Auch die Auswirkungen auf die Gewässer waren sichtbar. Wegen des historischen Wassertiefststandes war auf der Elbe über Monate hinweg keine Schifffahrt möglich. Teiche und Bäche trockneten aus, wertvolle Biotope gingen verloren.“
Frieden und Klima hängen ganz offensichtlich zusammen, und damit ist die Diplomatie aufs Engste verbunden, da sie Schritte in eine Friedensordnung gemeinsamer weil gegenseitiger Sicherheit durch Gespräche und Verhandlungen zum Gegenstand hat, um Kriege zu vermeiden. Solche Initiativen könnten zu Ende der Kampfhandlungen im aktuellen Krieg in Osteuropa, in Israel/Palästina und weiteren Weltregionen helfen. Das wäre auch fürs Weltklima eminent wichtig.

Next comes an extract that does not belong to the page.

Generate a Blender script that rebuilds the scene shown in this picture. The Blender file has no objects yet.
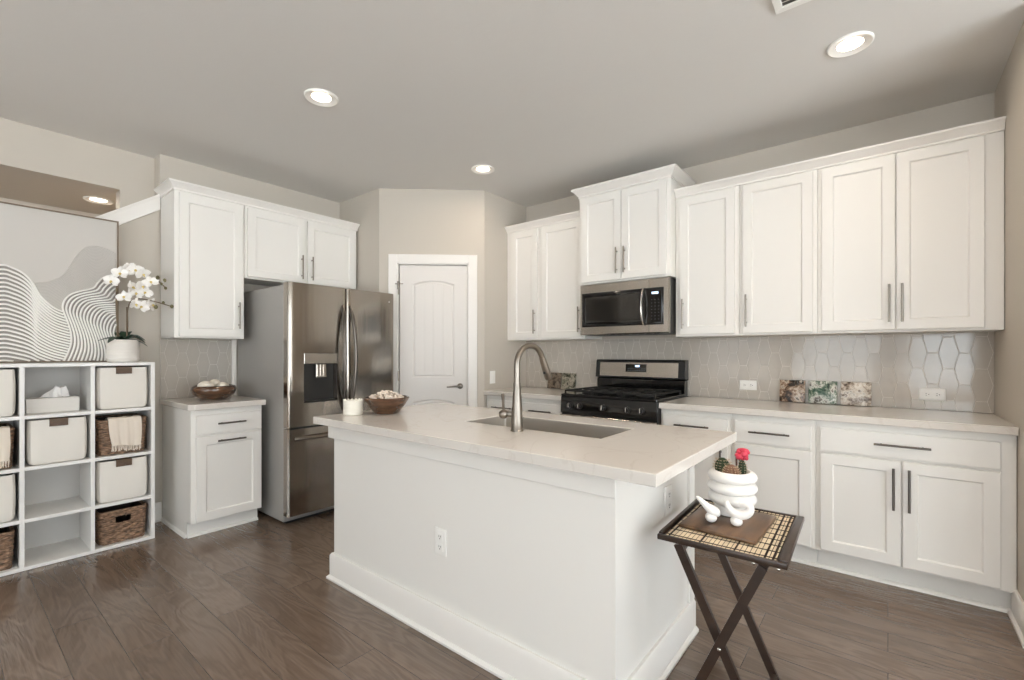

Die Umweltschäden der Kriege in der Golf-Region und in Osteuropa machen deutlich, dass die Grenzen der Bundesländer und auch die der Staaten keine für Umwelt- und Friedenspolitik tauglichen Begrenzungen darstellen, da die Wirkungen global und massiv sind. So ergibt es sich, dass Klima- und Friedenspolitik und damit auch Diplomatie sehr wohl das Leben in den Bundesländern betreffen.